National Australia Bank, which owns Yorkshire and Clydesdale, would reap synergies from expanding its network but competition considerations could bar it from buying Lloyds' Scottish chain. National Australia and Santander prove that overseas buyers can now purchase UK banks. In the 1990s, when HSBC wanted to buy Midland Bank, it was forced to move its registered base from Hong Kong to London.

The single market means any European finance house can purchase a UK bank but, after the Icelandic debacle, the FSA would baulk at attempts by a foreign bank to operate through UK branches rather than a British-registered subsidiary that it would regulate. And it might worry too at a private-equity bid or one relying on venture-capital backing. That rules out a management buy-out. And those calling for Northern Rock to revert to a building society will be disappointed; the Treasury needs the proceeds of a sale.

A large insurance company such as Prudential or Aviva – or an overseas insurer – might consider a bank network, but past moves into "bancassurance" proved disappointing and Pru sold its Egg bank. Rather than acquire a chain of Scottish bank branches, Edinburgh-based Standard Life chose last month to sell its banking subsidiary. That Barclays bought Standard's bank shows the limited range of buyers.

A worry for buyers is that Lloyds and RBS are not being broken up, merely having parts chipped off. RBS has 2,264 branches including NatWest and Coutts and will keep 86 per cent of them; the 600 branches Lloyds will lose are part of a 3,000-strong portfolio.

Rather than break up banking's Big Four – six including Santander and Nationwide – the newcomer will have a small presence with regional biases. An entrant will lack scale but also the synergies available to those with existing clearing and computer systems.

But Peter Vicary-Smith, the chief executive of consumer group Which?, welcomed the expansion of choice: "New entrants offering genuinely competitive products will help address the complacency of the big names."

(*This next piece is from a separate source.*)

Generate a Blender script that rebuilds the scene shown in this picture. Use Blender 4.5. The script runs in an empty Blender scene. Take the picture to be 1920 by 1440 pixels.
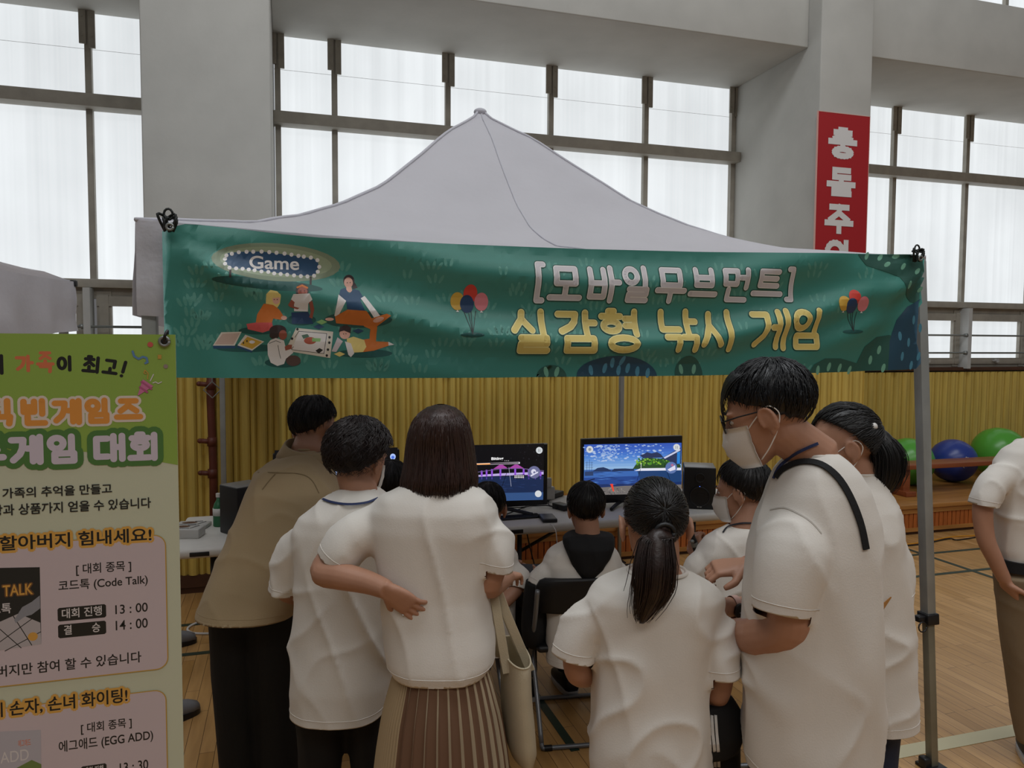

British retail banking has consolidated into a handful of lenders whose anti-competitive practices have concerned customers and the Office of Fair Trading. In the 1990s, Cheltenham & Gloucester, TSB, Lloyds, Leeds Permanent, Halifax, Birmingham & Midshires and Bank of Scotland were rivals: now they are a single group. RBS has swallowed NatWest while Barclays bought Woolwich and now Standard Life's bank; Santander followed its takeover of Abbey by buying Alliance & Leicester plus Bradford & Bingley's branches and savings business. Nationwide is now bigger than all other building societies added together.